I’ve already blown my chances. If I arrived today, the big guy is likely to say, “Sorry son, but you out-cussed your good deeds three-to-one.”

I developed a vocabulary of cuss words early in life. Believe it or not, my mother was my cussing instructor and my father was the moderating influence. Where Mom picked up her colorful vocabulary is anyone’s guess, but when she got up a head of steam, she could swear like a wounded pirate.

For thirty years I worked in schools, surrounded by impressionable students. I lived in fear that I would one day slam my thumb in a desk drawer and Mom’s early lessons would end my career. I had a few close calls, but never a serious lapse. At least not while speaking English. My saving grace is that I know just enough Swedish to cuss my way through spilling coffee in my lap or slamming my fingers in a car door.

Most of the technical advisors on bomb crews here in Laos are from English-cussing countries: mostly Australia, New Zealand, and Great Britain. All are vets with at least twenty years of military experience. Mom taught me to cuss with the worst of them.

Bomb clearance work started here a dozen years ago when ladies from the Mennonite Central Committee came to Laos to assist in post-war rebuilding of the country. Having grown up in Ohio, I know the Amish and Mennonites well. Wonderful farmers; poor joke tellers; can’t cuss worth a darn. “Fiddlesticks” and that sort of fluff.

The Mennonite ladies didn’t know a thing about bomb removal. So, when they started meeting villagers maimed by leftover landmines and bombs, they had the good sense to get hold of the Mines Advisory Group, or MAG, in Great Britain. The Mennonites organized the first clearance work in Laos, and MAG went on to win the Nobel Peace Prize. Some of the guys I work with remember chumming with the Mennonite ladies. (The old hands never refer to the Mennonite ladies as anything but “the Mennonite ladies”. Not “the Mennonites;” not the “Mennonite women;” certainly not the “gals” or “girls.” It’s always “the Mennonite ladies.” Tells you something, doesn’t it?)

What I wouldn’t give to see the old-timers working side by side with the Mennonite ladies. My vision is of the guys bleeding from the mouth as they chew on their tongues. I envision war-hardened vets struggling to conduct a conversation free of colorful language. I envision the good Mennonite ladies thumbing through their dictionaries vainly trying to find definitions for some of the new vocabulary that they heard during the day. I see blushing Mennonite ladies fanning a fainted colleague. I see our guys shame-faced when they realize that they’ve just made matters worse by offering to buy a beer in apology.

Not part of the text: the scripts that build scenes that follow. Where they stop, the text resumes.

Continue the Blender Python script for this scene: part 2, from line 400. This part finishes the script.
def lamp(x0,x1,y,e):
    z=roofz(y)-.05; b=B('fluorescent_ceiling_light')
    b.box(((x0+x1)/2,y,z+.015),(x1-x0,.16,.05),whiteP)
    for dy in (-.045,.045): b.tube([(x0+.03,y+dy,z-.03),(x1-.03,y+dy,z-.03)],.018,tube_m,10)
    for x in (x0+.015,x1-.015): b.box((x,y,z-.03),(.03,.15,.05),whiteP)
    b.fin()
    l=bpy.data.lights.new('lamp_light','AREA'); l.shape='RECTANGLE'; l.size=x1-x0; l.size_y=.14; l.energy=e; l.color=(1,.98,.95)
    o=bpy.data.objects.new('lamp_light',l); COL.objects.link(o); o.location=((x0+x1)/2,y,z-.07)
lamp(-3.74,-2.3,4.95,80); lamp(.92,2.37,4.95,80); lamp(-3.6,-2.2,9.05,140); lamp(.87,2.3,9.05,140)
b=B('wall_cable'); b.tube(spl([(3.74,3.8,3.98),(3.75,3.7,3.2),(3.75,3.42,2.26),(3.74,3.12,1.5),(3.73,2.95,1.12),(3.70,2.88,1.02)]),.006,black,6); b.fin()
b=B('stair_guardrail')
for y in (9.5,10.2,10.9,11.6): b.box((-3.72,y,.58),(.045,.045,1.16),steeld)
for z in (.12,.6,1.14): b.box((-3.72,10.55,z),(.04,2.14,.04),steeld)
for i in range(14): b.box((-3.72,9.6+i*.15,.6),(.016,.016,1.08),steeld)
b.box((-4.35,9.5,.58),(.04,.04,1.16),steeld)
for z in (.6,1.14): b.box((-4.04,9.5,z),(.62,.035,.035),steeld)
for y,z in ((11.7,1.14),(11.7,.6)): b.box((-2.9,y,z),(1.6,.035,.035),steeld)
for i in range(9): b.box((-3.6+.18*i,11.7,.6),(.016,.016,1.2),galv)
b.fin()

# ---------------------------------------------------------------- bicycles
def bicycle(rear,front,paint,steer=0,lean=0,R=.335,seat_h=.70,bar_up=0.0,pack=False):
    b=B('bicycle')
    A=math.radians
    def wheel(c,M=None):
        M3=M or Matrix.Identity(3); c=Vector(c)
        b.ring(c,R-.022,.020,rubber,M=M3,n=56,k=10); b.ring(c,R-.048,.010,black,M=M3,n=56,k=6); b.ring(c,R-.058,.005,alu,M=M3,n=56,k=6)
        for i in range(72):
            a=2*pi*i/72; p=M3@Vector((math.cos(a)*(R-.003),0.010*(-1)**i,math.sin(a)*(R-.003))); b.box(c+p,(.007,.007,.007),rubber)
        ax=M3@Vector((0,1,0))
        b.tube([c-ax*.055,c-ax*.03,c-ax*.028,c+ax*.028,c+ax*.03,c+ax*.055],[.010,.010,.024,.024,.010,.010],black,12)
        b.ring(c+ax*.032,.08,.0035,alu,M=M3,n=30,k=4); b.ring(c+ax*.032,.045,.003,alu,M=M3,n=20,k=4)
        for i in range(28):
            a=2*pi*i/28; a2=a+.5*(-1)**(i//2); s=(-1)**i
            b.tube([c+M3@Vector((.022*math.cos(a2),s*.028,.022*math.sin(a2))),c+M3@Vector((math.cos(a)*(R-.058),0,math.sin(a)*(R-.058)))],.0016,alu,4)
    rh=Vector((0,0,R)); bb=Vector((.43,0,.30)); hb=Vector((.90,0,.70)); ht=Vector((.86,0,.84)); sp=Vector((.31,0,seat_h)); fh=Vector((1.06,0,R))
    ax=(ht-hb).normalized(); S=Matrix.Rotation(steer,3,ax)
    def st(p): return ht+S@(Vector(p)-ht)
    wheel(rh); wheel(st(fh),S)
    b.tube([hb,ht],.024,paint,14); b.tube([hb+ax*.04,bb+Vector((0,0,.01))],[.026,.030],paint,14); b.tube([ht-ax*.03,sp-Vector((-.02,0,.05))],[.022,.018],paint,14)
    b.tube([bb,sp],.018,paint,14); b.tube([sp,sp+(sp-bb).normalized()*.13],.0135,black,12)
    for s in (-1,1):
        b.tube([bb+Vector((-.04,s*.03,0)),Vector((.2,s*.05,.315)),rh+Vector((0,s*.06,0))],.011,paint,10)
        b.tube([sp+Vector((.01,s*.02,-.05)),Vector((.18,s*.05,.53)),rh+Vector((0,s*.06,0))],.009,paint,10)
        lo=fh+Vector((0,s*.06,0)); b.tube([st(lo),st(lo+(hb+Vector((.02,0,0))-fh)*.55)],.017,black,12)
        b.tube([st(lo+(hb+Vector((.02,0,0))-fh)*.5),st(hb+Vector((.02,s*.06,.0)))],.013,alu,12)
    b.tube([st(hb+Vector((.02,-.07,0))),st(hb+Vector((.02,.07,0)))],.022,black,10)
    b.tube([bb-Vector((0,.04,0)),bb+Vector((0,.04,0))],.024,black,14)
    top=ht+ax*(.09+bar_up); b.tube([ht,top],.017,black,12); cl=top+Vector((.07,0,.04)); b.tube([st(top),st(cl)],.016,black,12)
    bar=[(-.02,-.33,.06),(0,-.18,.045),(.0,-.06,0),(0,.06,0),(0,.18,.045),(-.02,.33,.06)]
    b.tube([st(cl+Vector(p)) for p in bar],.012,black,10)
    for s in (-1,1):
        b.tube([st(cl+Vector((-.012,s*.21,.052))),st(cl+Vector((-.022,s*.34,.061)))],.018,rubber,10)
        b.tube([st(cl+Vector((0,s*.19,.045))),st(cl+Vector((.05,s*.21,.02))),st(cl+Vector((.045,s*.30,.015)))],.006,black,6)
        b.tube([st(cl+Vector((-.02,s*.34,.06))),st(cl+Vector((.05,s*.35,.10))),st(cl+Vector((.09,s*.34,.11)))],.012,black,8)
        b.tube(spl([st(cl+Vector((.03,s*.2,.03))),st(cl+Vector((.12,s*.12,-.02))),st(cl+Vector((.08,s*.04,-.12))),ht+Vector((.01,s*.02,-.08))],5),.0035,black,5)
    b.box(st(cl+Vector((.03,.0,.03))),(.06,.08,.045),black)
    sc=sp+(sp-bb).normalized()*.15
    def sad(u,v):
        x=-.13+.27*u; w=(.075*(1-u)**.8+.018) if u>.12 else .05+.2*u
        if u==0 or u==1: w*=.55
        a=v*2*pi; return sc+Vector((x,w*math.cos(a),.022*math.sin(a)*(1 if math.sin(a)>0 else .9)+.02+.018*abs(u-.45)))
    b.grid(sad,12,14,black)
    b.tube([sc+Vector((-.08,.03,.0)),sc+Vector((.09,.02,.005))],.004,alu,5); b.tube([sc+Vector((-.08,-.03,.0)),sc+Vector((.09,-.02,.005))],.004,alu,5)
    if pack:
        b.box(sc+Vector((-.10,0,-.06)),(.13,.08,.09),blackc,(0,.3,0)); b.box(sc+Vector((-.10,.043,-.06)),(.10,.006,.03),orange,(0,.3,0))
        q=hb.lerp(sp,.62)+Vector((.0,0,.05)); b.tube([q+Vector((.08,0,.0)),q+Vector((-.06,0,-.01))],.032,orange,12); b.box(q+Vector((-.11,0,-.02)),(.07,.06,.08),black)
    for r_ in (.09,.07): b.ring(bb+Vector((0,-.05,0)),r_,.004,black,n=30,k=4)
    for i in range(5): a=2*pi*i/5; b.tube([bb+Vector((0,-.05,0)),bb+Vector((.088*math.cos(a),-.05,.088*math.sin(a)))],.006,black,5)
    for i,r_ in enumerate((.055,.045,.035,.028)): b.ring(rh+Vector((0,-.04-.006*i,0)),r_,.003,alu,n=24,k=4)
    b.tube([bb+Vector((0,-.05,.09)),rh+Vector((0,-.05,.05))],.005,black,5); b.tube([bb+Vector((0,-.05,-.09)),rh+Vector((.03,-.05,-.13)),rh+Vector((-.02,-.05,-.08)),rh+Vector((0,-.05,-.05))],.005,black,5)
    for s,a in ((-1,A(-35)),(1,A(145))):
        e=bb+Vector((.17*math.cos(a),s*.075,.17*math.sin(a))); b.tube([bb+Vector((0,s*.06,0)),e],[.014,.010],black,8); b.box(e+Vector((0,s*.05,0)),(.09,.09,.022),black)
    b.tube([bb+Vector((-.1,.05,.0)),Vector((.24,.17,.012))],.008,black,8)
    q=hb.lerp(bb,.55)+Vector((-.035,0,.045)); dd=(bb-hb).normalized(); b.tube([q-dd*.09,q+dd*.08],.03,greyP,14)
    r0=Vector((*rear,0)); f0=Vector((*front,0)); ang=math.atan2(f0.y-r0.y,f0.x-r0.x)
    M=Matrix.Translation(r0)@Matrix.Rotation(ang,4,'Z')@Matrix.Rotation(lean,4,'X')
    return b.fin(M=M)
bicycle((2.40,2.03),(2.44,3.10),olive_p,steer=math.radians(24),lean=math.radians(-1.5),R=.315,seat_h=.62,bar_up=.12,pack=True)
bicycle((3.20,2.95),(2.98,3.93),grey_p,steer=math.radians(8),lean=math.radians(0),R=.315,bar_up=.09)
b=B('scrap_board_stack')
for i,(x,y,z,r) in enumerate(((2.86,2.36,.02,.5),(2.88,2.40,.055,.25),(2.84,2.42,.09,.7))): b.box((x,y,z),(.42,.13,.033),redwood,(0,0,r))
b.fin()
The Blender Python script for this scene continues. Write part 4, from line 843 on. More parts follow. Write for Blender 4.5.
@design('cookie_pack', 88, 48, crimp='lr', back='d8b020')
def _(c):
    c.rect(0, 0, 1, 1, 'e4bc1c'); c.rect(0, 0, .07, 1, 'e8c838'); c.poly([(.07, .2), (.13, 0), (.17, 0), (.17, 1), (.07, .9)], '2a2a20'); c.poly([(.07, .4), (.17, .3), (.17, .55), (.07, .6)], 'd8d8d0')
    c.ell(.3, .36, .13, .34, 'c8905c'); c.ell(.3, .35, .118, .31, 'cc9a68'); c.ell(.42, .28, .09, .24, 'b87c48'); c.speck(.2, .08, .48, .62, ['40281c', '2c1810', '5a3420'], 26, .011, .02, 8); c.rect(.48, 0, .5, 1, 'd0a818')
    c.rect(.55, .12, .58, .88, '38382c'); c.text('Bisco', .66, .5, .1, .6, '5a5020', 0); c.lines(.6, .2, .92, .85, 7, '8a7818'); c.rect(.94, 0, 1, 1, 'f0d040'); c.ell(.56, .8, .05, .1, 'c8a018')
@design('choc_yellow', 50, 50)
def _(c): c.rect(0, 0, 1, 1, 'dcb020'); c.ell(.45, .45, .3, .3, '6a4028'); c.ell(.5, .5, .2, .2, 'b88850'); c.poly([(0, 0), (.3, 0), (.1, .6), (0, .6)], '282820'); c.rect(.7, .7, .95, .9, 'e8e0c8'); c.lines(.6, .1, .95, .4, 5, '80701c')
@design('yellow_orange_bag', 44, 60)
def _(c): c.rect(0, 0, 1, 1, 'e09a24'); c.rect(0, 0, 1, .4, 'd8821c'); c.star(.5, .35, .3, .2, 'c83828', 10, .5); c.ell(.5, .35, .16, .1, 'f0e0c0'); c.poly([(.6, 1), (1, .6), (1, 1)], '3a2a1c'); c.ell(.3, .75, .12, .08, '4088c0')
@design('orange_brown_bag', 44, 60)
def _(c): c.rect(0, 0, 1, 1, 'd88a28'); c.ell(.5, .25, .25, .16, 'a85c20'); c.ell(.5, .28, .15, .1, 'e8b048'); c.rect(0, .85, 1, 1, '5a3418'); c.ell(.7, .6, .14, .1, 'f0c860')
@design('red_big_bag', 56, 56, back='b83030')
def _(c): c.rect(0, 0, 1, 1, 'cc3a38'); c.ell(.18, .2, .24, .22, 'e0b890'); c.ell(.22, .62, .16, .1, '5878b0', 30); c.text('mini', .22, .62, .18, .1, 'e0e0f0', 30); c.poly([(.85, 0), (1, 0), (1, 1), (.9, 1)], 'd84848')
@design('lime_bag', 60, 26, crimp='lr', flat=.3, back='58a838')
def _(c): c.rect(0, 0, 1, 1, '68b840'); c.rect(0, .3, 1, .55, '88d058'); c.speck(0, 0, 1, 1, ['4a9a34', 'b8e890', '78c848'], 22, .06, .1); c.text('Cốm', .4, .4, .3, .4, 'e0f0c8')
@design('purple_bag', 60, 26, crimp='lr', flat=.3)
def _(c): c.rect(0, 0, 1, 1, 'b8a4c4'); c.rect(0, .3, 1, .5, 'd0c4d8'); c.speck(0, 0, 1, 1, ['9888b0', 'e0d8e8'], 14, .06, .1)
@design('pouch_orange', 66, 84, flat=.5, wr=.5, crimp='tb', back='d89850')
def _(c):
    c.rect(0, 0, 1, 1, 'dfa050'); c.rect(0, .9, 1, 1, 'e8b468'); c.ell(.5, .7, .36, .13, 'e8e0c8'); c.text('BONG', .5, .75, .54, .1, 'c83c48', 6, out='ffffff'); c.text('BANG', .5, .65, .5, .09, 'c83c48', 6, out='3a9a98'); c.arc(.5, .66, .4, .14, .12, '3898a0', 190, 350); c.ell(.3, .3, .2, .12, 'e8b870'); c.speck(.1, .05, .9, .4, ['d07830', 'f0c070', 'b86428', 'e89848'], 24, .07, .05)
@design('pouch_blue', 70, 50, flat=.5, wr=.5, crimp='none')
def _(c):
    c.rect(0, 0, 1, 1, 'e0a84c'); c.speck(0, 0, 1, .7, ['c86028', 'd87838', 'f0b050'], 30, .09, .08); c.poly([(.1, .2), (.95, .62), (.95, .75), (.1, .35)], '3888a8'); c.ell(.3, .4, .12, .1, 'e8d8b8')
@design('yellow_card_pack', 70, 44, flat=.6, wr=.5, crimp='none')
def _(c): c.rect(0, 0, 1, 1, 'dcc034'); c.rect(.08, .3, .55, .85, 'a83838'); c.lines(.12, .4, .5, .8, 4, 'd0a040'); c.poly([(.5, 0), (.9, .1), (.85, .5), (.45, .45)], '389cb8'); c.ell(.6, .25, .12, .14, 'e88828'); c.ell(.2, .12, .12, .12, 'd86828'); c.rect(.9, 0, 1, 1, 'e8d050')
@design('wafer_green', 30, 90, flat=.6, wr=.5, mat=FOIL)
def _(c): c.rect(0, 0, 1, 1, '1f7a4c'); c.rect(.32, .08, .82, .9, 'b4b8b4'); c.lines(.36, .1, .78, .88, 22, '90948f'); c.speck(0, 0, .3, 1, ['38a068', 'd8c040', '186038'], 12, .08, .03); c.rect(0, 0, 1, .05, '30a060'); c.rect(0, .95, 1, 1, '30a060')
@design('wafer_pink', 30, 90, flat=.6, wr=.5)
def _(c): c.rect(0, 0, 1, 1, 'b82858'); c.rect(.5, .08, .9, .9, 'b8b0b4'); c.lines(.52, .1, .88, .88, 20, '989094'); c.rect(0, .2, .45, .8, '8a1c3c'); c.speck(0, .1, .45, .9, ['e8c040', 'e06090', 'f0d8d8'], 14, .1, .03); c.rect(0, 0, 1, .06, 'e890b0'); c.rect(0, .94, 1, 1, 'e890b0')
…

When I was a school principal, students would be sent to my office for discipline. Often the culprit would try to weasel his way out of trouble by pleading that “everyone else was doing it, too.” My standard response was to say, “Then everyone has to stop. Do you plan to be the first one to do the right thing, or do you plan to be the last?” Most students had the common sense to know which answer the principal wanted to hear.

Now I face a dilemma. I’m not the only one doing it. Everyone else is cuss’n up a storm too. I don’t want to be the last person to do the right thing. But, then again, I’m not sure I want to be the first guy on the team heard shouting, “Fiddlesticks!”